Religions et Violence

Publié le par Garrigues et Sentiers

Beaucoup de gens, ces temps-ci, parlent au nom de Dieu. L’histoire montre que ces porte-paroles sont très divers et que leurs discours ont aussi bien traduit une authentique expérience spirituelle qu’accompagné  des grands massacres de l’histoire. Tuer autrui au nom de Dieu se fait dans la conscience d’un rapport direct à l’absolu. Le recours à Dieu constitue alors la pire forme d’idolâtrie, la prétention de s’égaler à lui et de se libérer du travail quotidien de la lutte du bien et du mal en chacun d’entre nous. C’est tellement plus facile de projeter le mal à l’extérieur de soi ! Si des fanatiques se réclamant de l’Islam occupent, sur ce sujet, l’essentiel de l’actualité, cette tentation de la violence guette toutes les religions.

Le chrétien, pas plus que l’incroyant, ne sait qui est Dieu. Dans la première épître de Jean on lit ceci : « Dieu, nul ne l’a jamais contemplé. Si nous nous aimons les uns les autres, Dieu demeure en nous et son amour, en nous, est accompli. Si quelqu’un dit : j’aime Dieu, et qu’il haïsse son frère, c’est un menteur. En effet, celui qui n’aime pas son frère qu’il voit ne peut pas aimer Dieu qu’il ne voit pas ». C’est de ce mensonge dont le monde est malade. Des fanatiques prétendent obéir à un Dieu qu’ils ne voient pas en massacrant des hommes qu’ils voient. Tandis que d’autres pensent qu’ils sont du côté de Dieu et du Bien et ne voient pas les désordres et les malheurs causés à des êtres humains très concrets par leur égoïsme et leur dureté.

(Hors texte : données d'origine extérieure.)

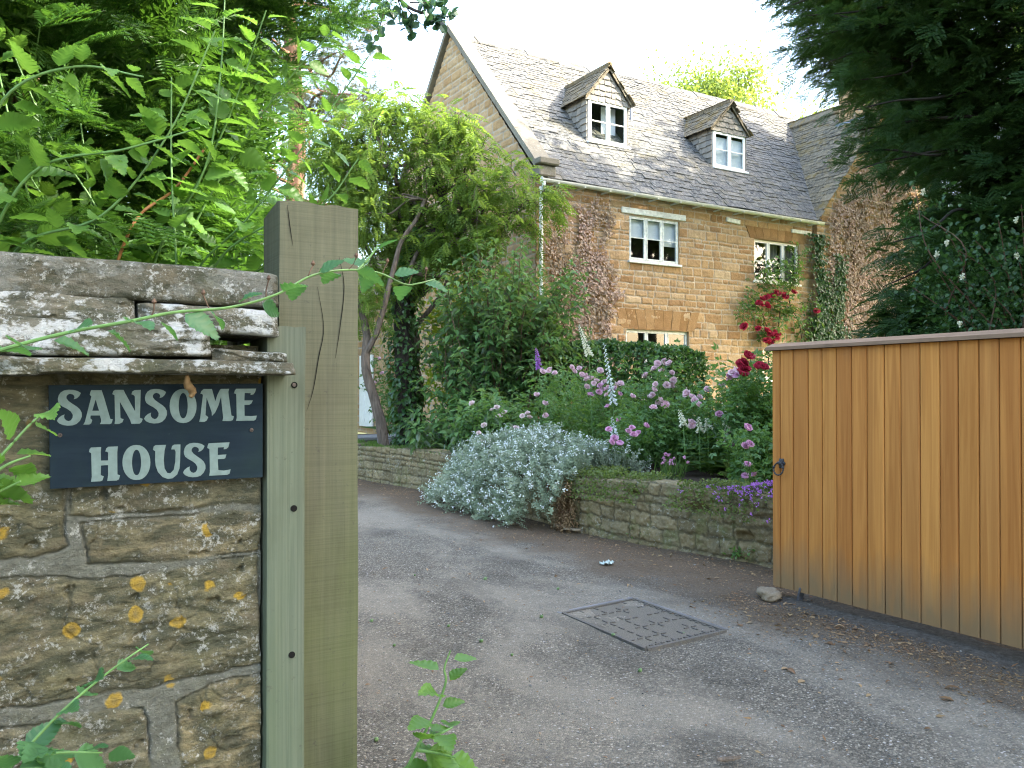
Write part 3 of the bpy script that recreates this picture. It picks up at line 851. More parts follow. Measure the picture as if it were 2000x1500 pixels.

Conscient de cette situation, l’association Christianisme et Liberté issue du courant du protestantisme libéral organisait  le  week-end dernier ses journées annuelles sur le thème Violence et Religion 1. La problématique de ce colloque était ainsi définie : « Jamais le lien entre violence et religion n’a sans doute été plus fréquemment évoqué. Pourquoi l’histoire, l’actualité et l’expérience intime nous donnent-elles tant d’exemples de violences religieuses ? ». Pour éclairer le sujet, des spécialistes de premier plan analysèrent entre autres, la violence de Dieu et des hommes dans la Bible, les guerres de religion, la violence dans l’expérience mystique et encore l’usage du chant ecclésiastique comme moyen de propagande 2.

Pour s’en tenir au Christianisme, André Gounelle professeur pendant près de 30 ans à la faculté de théologie protestante de Montpelier me semble avoir fort bien défini la nécessité de ce combat permanent contre la violence lorsqu’il écrit : « A mes yeux, la foi chrétienne se construit dans un combat constant entre l’Evangile et les structures de pouvoir et de domination qui cherchent à s’en emparer et à l’utiliser à leur profit. (…) Cette lutte traverse l’ensemble de la religion biblique et des religions qui en sont issues. (…) Selon une formule de Paul Ricoeur, je vois dans l’Evangile « le combat de la religion contre la religion au sein de la religion » 3.

Bernard Ginisty

1 – Plus que centenaire, l’Association Évangile et Liberté se définit ainsi : « Par souci de vérité et de fidélité au message évangélique, refusant tout système autoritaire, nous affirmons : la primauté de la foi sur les doctrines, la vocation de l’homme à la liberté, la constante nécessité d’une critique réformatrice, la valeur relative des institutions ecclésiastiques, notre désir de réaliser une active fraternité entre les hommes qui sont tous, sans distinction, enfants de Dieu ».
L’Association édite une revue mensuelle intitulée Évangile et Liberté (14, rue de Trévise 75009 Paris), <http://www.evangile-et-liberte.net>

2 – Thomas Römer, professeur au Collège de France, Entre violence fondatrice et légitimation de la guerre : la violence de Dieu et des hommes dans la Bible hébraïque. Serge Brunet, professeur d’histoire à l’Université de Montpellier II : Les guerres de religion (16e et 17esiècles) : une violence religieuse ? Ghislain Waterlot, professeur de philosophie et d’éthique à l’Université de Genève : La violence dans l’expérience religieuse. Considérations intempestives à partir des écrits de Madame Guyon et de Simone Weil. Beat Föllmi, professeur de musique sacrée à la faculté de théologie protestante de l’Université de Strasbourg : Chanter la haine. L’usage du chant ecclésiastique comme moyen de propagande. Frédéric Rognon, professeur de philosophie des religions à la faculté de théologie protestante de l’Université de Strasbourg : Violence, non-violence, non-puissance : quelle prédication et quelles pratiques d’Église ?

3 – André Gounelle : Violences de la Bible in Évangile et Liberté, n° 282, octobre 2014.